Roever tapped for commencement address

Institutional News

While students are enjoying their summer vacation Missouri Western will be saying goodbye to Carol Roever, interim dean for the Steven L. Craig School of Business; however, not until she serves as this spring’s commencement speaker.

According to Robert Vartabedian, Missouri Western’s president, the cabinet decided it would be a good idea to open the commencement speaking role to students and to faculty members, rotating with May being a faculty member and December commencement a student speaker.

“For this May’s commencement the committee came up with three very good names and given all that she had done, Carol Roever will be this May’s commencement speaker,” Vartabedian said.

Carol Roever worked as interim Dean of the Craig School of Bussiness, stepping down this year.

According to Cynthia Heider, associate provost and associate vice president for academic affairs, administration tries to find speakers who have a significant link to Missouri Western and the students.

“What you’re going to see is an exceptional commencement address by Carol Roever who has significant academic history with Missouri Western,” Heider said. “She will be talking to students about the pride they should feel about their accomplishments, the opportunities in front of them and the pride all of us at Missouri Western feel.”

Roever, who will retire June 30, began her career at Missouri Western in 1986. She had planned to retire for several years, but instead she vowed to stay on board as the interim dean of the Craig School of Business to see through the accreditation process.

“She is really an extraordinary woman,” Vartabedian said. “We’ve been able to talk her out of retiring several times and she has said to us repeatedly she wouldn’t feel right retiring until she saw this AACSB accreditation through and that’s exactly what she did.”

According to Vartabedian, Roever had wonderful faculty members assisting her who had very good credentials to make it a reality but it really was Roever who provided the leadership.

“She is a wonderful, dedicated, organized role model in higher education,” Vartabedian said. “We are very sorry to see her leave but she certainly has deserved it and she did what she said she was going to do.”

Heider agrees that it was Roever’s leadership that allowed Western to receive AACSB accreditation.

“Her role of the last three years to make sure we were on track set the tone of the report and the interactions with the teams that came to Western, Carol is a masterful at doing all that,” Heider said. “I think you are seeing the results of that; initial accreditation on the first try.”

“Carol is so gracious,” Jeanne Daffron, provost and vice president for academic affairs said. “She would say the team did it [accreditation] and that is accurate; however, the team worked through Carol’s leadership.”

According to Daffron, throughout Roever’s career she has been awarded very prestigious awards.
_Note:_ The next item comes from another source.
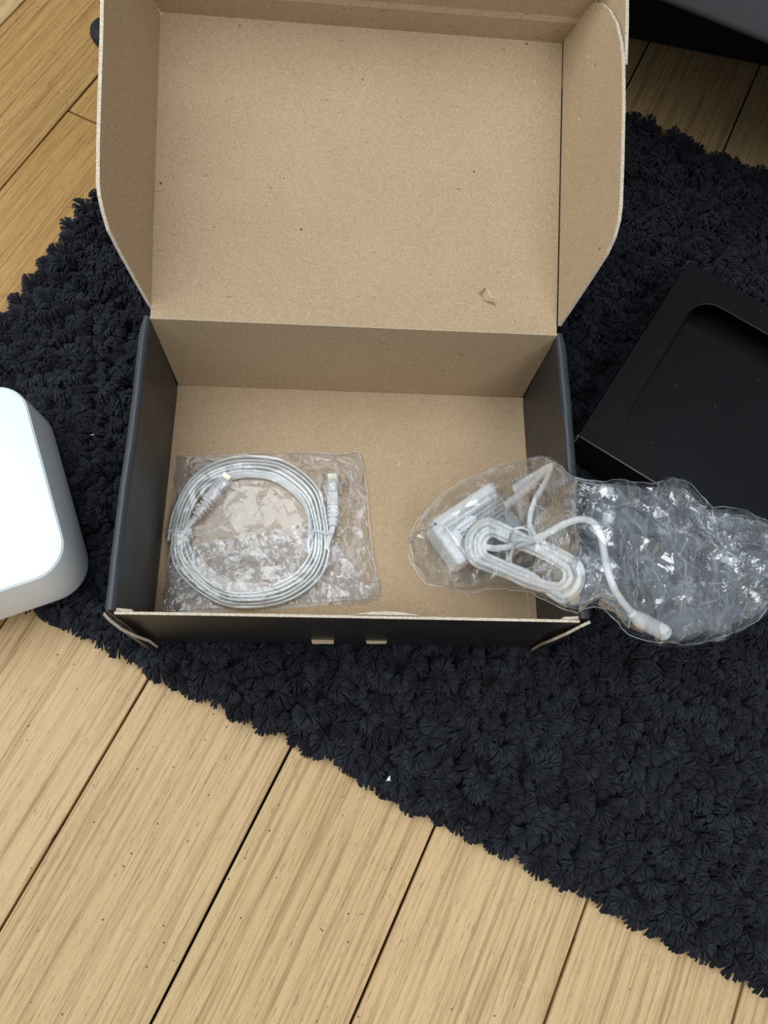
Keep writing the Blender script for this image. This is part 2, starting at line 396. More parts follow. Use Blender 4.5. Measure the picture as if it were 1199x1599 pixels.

Roever is the recipient of the Jesse Lee Myers Excellence in Teaching Award in 1993 and 1999, Distinguished Professor Award in 2005, Meada Gibbs Outstanding Teaching Award from the Association of Business Communications in 2007 and she was selected for the 2008 YWCA Women of Excellence Award for Women in the Workplace.

Roever is not only a role model for Western but also for the St. Joseph community. She is actively involved with the YWCA and Heartland Health where she serves on the board that demands many hours a week of her personal time.

“Many people don’t know how much she does for the community. She is an absolutely wonderful board member on very important boards,” Vartabedian said. “Outside of academia I don’t think that most people know that she has a double life. She does a lot for the university but she also does a lot for the community.”

Vartabedian believes that Roever’s involvement and respect within the community helped with the AACSB accreditation process. According to Vartabedian, the accreditation team made note of the high level of involvement from the community, which is directly related to Roever’s leadership and level of respect.

“When she came in [my office] to tell me the school had received accreditation she couldn’t even speak, it had been such a long journey for her,” Vartabedian said. “She couldn’t get the words out; I knew it must be good. With the school’s accreditation it lifts the entire University.”

According to Heider, although Roever is retiring from Missouri Western, she is not retiring from her volunteer work in the community.
“She will still be a wonderful community resource,” Heider said.